Can Canada continue the season for underdogs and topple Morocco in last 16

The day after beating South Africa in the Round of 32, Canada manager Jesse Marsch made a quick change of plan and travelled to Monterrey while his players boarded the flight to Houston for the game against Morocco.

Marsch wanted to watch the match between his team’s potential Round-of-16 opponents, the Netherlands and Morocco. He returned to the hotel terrified: “Preparing for Morocco is like a gory, horrible nightmare,” he later told the media. “It’s like, I don’t want to watch them play. They’re too good.”

Not that Morocco have scaled the dizzying heights of the Qatar World Cup yet. They have been disjointed at times and dug deep to accrue points, but they begin as outright favourites to flush the co-hosts out of the tournament.

The expectations are so meagre that Marsch calls the game a “free hit”, where his team would play sans the burden of expectations, or the pressure of playing in front of the home crowd, as was evidenced in their nervous last group game against Switzerland. Whether Marsch, a grisly midfielder in his day, was playing the underdog card is uncertain, but Canada’s ouster wouldn’t shock the world. Losing to a team ranked sixth would be no shame. Already, this is the deepest they have ever progressed in a World Cup. The country would not wallow in mourning. “Let’s go for it like we have nothing to lose. Everyone’s gonna expect us to lose anyway, so let’s really go for it,” he said.

But they could drink from the oasis of hope. The tournament has been a hymn to the underdog spirit; Paraguay upended four-time world champions Germany; Congo led England for almost 70 minutes; Cape Verde held Uruguay, Spain and Saudi Arabia. And Canada, theoretically, has a stronger, systematic group of individuals than the aforementioned sides.

They have deeper gears than teams think they have. The team’s identity was a high-energy, emotion-fuelled game underpinned by shapeshifting structures. There was an element of chaos, like Marsch’s Leeds days under Marcelo Bielsa. But against South Africa, and a pre-World Cup friendly against Colombia, they showed they could be a better organised group when they defend in a compact mid-block, press aggressively and stifle adversaries. Against South Africa, they were happy without possession, and ventured onto the front foot only when the opportunity was too welcoming. Morocco are not the happiest when tasked with breaching well-knit defensive blocks.
Living on hope

The Canadians could switch seamlessly through the gears, their transitions are fast, and unlike most other teams they have encountered thus far, Morocco’s wont is to attack, not sequester into low blocks. They have pace on the flanks and would look to exploit left-back Noussair Mazraoui immobility, even though defensively he has been excellent, compared to right-back Achraf Hakimi’s blinding pace. The Dutch frustrated them with five men at the back, suffocating the channels and dishevelling their fluidity. Morocco’s defence is a stop-gap one with injuries to the first-choice centre-back pairing of Ez Abde and Nayef Aguerd.

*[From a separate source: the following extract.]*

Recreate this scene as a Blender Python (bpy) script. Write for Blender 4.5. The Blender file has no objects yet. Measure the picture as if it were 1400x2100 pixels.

Almost all their build-ups are through the right side as well. Restricting Hakimi’s clout would be central to stopping them. If Alphonso Davies were optimally fit, it could have been the headline match-up. But with the imaginative Ismael Kone out of the World Cup with a broken leg, Davies could potentially start. For a more compact midfield, Marsch could employ Mathieu Choinière to break down Morocco’s midfield.

But Morocco, most of them bred in robust European football academies, are not only an incredibly technical side but also an intensely physical one. Marsch’s men have to match them physically. A fleeting relief is that Morocco have been aimless with their finishing, except when they pumped four goals against Haiti. In all other games, they nicked just a goal, that sufficed for a victory or draw. The defence is not entirely fool-proof, as Haiti showed, pumping two goals.